Time for a Dennis Miller style rant today. The pricing of web conferencing and associated audio conferencing is insane and somebody has got to figure out a better strategy. I'm not talking about prices being too high... Heck, we all want more for less. And honestly, if you shop around there are some extremely reasonable rates available. No, I'm talking about the pricing methodology employed by most of the vendors.
When I work with clients who are just getting their feet wet with web conferencing, one of the first things they ask me is "How much will it cost?" And you know what? I have no idea! That's because the vendors have no idea. Most of the major vendors price on a per-seat basis, which is similar to banquet caterers pricing a hosted dinner based on the number of people served. All fine and well, except that a public webinar with open registration (typically used for general marketing purposes) doesn't have a set number of attendees. You promote the heck out of it and hope you get a large number of registrants. Then you hope that a significant percentage of them actually show up. If you are wondering, attendance rates these days are averaging somewhere around 30% of registration numbers. And some of your attendees will drop out after a short time.
Some web conferencing providers will charge you x amount per registrant, plus n amount per attendee with a minimum number of each committed to as a base rate. Then you pay an "overage" fee for each registrant or attendee over your basic commitment. If you commit to more people in your base, your price per person drops. This makes you play a guessing game as to how many people you are likely to get, raising your base commitment to reduce your overage charges. I hate this kind of gambling.

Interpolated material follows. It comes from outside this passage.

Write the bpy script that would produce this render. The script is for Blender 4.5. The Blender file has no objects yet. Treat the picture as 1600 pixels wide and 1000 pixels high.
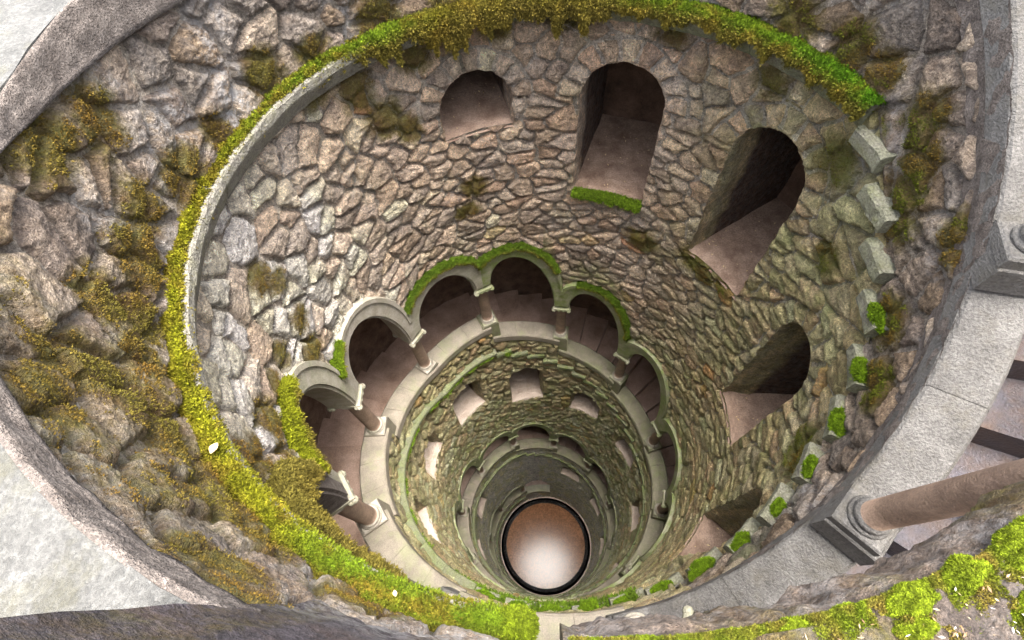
import bpy, math, random
import numpy as np

# ------------------------------------------------------------------ camera, world, sun, exposure
S = 2.5                       # metres per radius of the shaft
sc = bpy.context.scene
COL = sc.collection
FPX = 757.4
_d = np.array([50.77 / FPX, 426.24 / FPX, 1.0]); _d /= np.linalg.norm(_d)
_r = np.array([1.0, 0, 0]) - _d * _d[0]; _r /= np.linalg.norm(_r)
_u = np.cross(-_d, _r)
CAM = np.array([-.052, -.886, 0.0])
from mathutils import Matrix
cx_ = np.array([_r[0], _u[0], -_d[0]]); cy_ = np.array([_r[1], _u[1], -_d[1]]); cz_ = np.array([_r[2], _u[2], -_d[2]])
cam_data = bpy.data.cameras.new('camera'); cam = bpy.data.objects.new('camera', cam_data); COL.objects.link(cam)
M = Matrix.Identity(4)
for k in range(3):
    M[k][0] = cx_[k]; M[k][1] = -cy_[k]; M[k][2] = -cz_[k]; M[k][3] = CAM[k] * S
cam.matrix_world = M
cam_data.sensor_fit = 'HORIZONTAL'; cam_data.sensor_width = 36; cam_data.lens = FPX / 1600 * 36
cam_data.clip_start = .02; cam_data.clip_end = 500
sc.camera = cam

SUN_EL, SUN_ROT = math.radians(83), math.radians(75)
world = bpy.data.worlds.new('World'); sc.world = world; world.use_nodes = True
wn = world.node_tree; bg = wn.nodes['Background']
sky = wn.nodes.new('ShaderNodeTexSky'); sky.sky_type = 'NISHITA'; sky.sun_disc = False
sky.sun_elevation = SUN_EL; sky.sun_rotation = SUN_ROT; sky.air_density = .75; sky.dust_density = 4.0; sky.ozone_density = .6
hs = wn.nodes.new('ShaderNodeHueSaturation'); hs.inputs['Saturation'].default_value = .35
wn.links.new(sky.outputs[0], hs.inputs['Color']); wn.links.new(hs.outputs[0], bg.inputs[0]); bg.inputs[1].default_value = .125
sun_d = bpy.data.lights.new('sun', 'SUN'); sun_d.energy = 1.25; sun_d.angle = math.radians(34); sun_d.color = (1, .95, .88)
sun = bpy.data.objects.new('sun', sun_d); COL.objects.link(sun); sun.location = (0, 0, 20)
sun.rotation_euler = (math.radians(-1.5), math.radians(7), 0)
sc.view_settings.view_transform = 'Standard'; sc.view_settings.look = 'None'; sc.view_settings.gamma = 1
sc.view_settings.use_curve_mapping = False
sc.view_settings.exposure = 3.38
sc.cycles.max_bounces = 10; sc.cycles.diffuse_bounces = 8; sc.cycles.glossy_bounces = 3

rng = np.random.default_rng(7); random.seed(7)

# ------------------------------------------------------------------ numpy helpers
_pt = rng.permutation(1024); _gr = rng.uniform(0, 2 * np.pi, 1024)
def perlin(x, y, seed=0):
    x = np.asarray(x, float) + seed * 37.31; y = np.asarray(y, float) + seed * 91.7
    xi = np.floor(x).astype(np.int64); yi = np.floor(y).astype(np.int64)
    fx = x - xi; fy = y - yi
    def g(ix, iy, dx, dy):
        a = _gr[_pt[(ix + _pt[iy & 1023]) & 1023]]
        return np.cos(a) * dx + np.sin(a) * dy
    u = fx * fx * fx * (fx * (fx * 6 - 15) + 10); v = fy * fy * fy * (fy * (fy * 6 - 15) + 10)
    a = g(xi, yi, fx, fy); b = g(xi + 1, yi, fx - 1, fy); c = g(xi, yi + 1, fx, fy - 1); d = g(xi + 1, yi + 1, fx - 1, fy - 1)
    return (a + u * (b - a) + v * (c - a) + u * v * (a - b - c + d)) * 1.4
def fbm(x, y, o=4, seed=0):
    t = 0; am = .55
    for k in range(o):
        t = t + am * perlin(x * 2 ** k, y * 2 ** k, seed + k * 3); am *= .52
    return t
def ridge(x, y, o=3, seed=0):
    t = 0; am = .6
    for k in range(o):
        t = t + am * (1 - 2.2 * np.abs(perlin(x * 2 ** k, y * 2 ** k, seed + k * 5))); am *= .5
    return t
def sstep(a, b, x):
    t = np.clip((x - a) / (b - a), 0, 1); return t * t * (3 - 2 * t)
def cyl(th, r, z):
    th, r, z = np.broadcast_arrays(np.asarray(th, float), r, z)
    return np.stack([r * np.cos(th), -r * np.sin(th), z], -1)
def srgb(r, g, b):
    c = np.array([r, g, b], float) / 255
    return np.where(c < .04045, c / 12.92, ((c + .055) / 1.055) ** 2.4)
def project(P):
    c = (P - CAM); x = c @ cx_; y = c @ cy_; z = c @ cz_
    return 800 + FPX * x / z, 500 + FPX * y / z, z

# ------------------------------------------------------------------ objects
def thing(name, label, cat, loc=(0, 0, 0), group=None, kind=None):
    o = bpy.data.objects.new(name, None); COL.objects.link(o); o.empty_display_size = .1
    o.location = [v * S for v in loc]
    if kind != 'structure': o['category'] = cat
    o['label'] = label
    if group: o['group'] = group
    if kind: o['kind'] = kind
    return o
def mk(name, V, F, mat, parent=None, cols=None, attrs=None, smooth=True, origin=None):
    V = np.asarray(V, float).reshape(-1, 3) * S
    off = np.array(parent.location) if parent is not None else (np.array(origin) * S if origin is not None else np.zeros(3))
    V = V - off
    if not isinstance(F, (list, tuple)): F = [F]
    F = [np.asarray(f, np.int32) for f in F if len(f)]
    me = bpy.data.meshes.new(name)
    nl = sum(f.size for f in F); npoly = sum(len(f) for f in F)
    me.vertices.add(len(V)); me.vertices.foreach_set('co', V.ravel().astype(np.float32))
    me.loops.add(nl); me.loops.foreach_set('vertex_index', np.concatenate([f.ravel() for f in F]))
    tot = np.concatenate([np.full(len(f), f.shape[1], np.int32) for f in F])
    st = np.concatenate([[0], np.cumsum(tot)[:-1]]).astype(np.int32)
    me.polygons.add(npoly); me.polygons.foreach_set('loop_start', st); me.polygons.foreach_set('loop_total', tot)
    me.polygons.foreach_set('use_smooth', np.full(npoly, smooth, bool))
    me.update(calc_edges=True)
    if cols is not None:
        a = me.attributes.new('tone', 'FLOAT_COLOR', 'POINT')
        c = np.ones((len(V), 4), np.float32); c[:, :3] = cols; a.data.foreach_set('color', c.ravel())
    for k, v in (attrs or {}).items():
        a = me.attributes.new(k, 'FLOAT', 'POINT'); a.data.foreach_set('value', np.asarray(v, np.float32).ravel())
    me.materials.append(mat)
    o = bpy.data.objects.new(name, me); COL.objects.link(o)
    if parent is not None: o.parent = parent
    elif origin is not None: o.location = off
    return o
def tag(o, label, cat, group=None, kind=None):
    o['label'] = label
    if kind != 'structure': o['category'] = cat
    if group: o['group'] = group
    if kind: o['kind'] = kind
    return o
def grid_faces(nu, nv, closed=False):
    i = np.arange(nu if closed else nu - 1)[:, None]; j = np.arange(nv - 1)[None]
    a = i * nv + j; b = ((i + 1) % nu) * nv + j
    return np.stack([a, b, b + 1, a + 1], -1).reshape(-1, 4)
def sweep(rings):
    """rings: (n, m, 3) closed cross-sections -> verts, [quads, caps]"""
    R = np.asarray(rings); n, m = R.shape[:2]
    i = np.arange(n - 1)[:, None]; j = np.arange(m)[None]; k = (j + 1) % m
    q = np.stack([i * m + j, (i + 1) * m + j, (i + 1) * m + k, i * m + k], -1).reshape(-1, 4)
    return R.reshape(-1, 3), [q, np.arange(m)[::-1][None], (np.arange(m) + (n - 1) * m)[None]]
class Acc:
    def __init__(s): s.V = []; s.F = []; s.n = 0
    def add(s, V, F):
        V = np.asarray(V, float).reshape(-1, 3); s.V.append(V)
        for f in (F if isinstance(F, (list, tuple)) else [F]): s.F.append(np.asarray(f) + s.n)
        s.n += len(V)
    def mk(s, *a, **k): return mk(a[0], np.concatenate(s.V), s.F, *a[1:], **k)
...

Then we get the even more fascinating pricing of associated audio for your event. If you use Voice Over Internet Protocol (VOIP) – that means sound coming out of the attendees' computer speakers – the pricing is usually flat rate per person. But if you are using telephone lines, watch out! You will pay different rates based on the types of services you use. Operator-assisted costs more than automated connection. Private audio areas for the speakers (often known as "green room" from the television industry's name for a guest waiting area) cost extra. Toll free numbers for in-state, US-wide, and North America are different. And then we get into the exciting area of international events. This is where it truly gets crazy. If you want to market to an international audience, you need to remove barriers to attendance. This means giving them local toll free numbers to dial into. Few people in Finland want to pay for a one-hour call to the US to hear you pitch your product. Most audio conferencing companies ask you to identify every country you will get calls from, estimate how many people will call from that country, and then quote you a per-person rate for that country. Forget reliable pre-event cost estimates... it's a complete roll of the dice. I did find one audio company that was willing to quote a reasonable flat rate for calls coming in from ANY European country with no pre-estimates needed and established toll-free numbers for all the countries. That was a major discovery I am proud of.
There are other means of pricing that involve campaign pricing (a bundled fee for multiple events), package pricing for a single event, and unlimited use contracts for large monthly fees (typically only appropriate for very large companies doing many events). And a few vendors sell their software and hardware outright so you can do what you want with it. I have also been successful at getting some vendors to work a "loss leader" deal that package-prices an event purely as a way to steal business from their competition. These guys have a lot of wiggle room in their quoted prices, and it's worth some negotiations to try to work a better deal. Resellers will sometimes undercut the main vendor on the pricing, taking a smaller percentage markup over the base wholesale cost in order to get the business.
It's a mess and a muddle and a headache for event managers trying to work out a real budget for their bosses to approve. Some vendor is eventually going to figure out a better pricing strategy that fixes costs or makes them understandable without an advanced mathematics degree and they are going to find themselves very attractive to the market!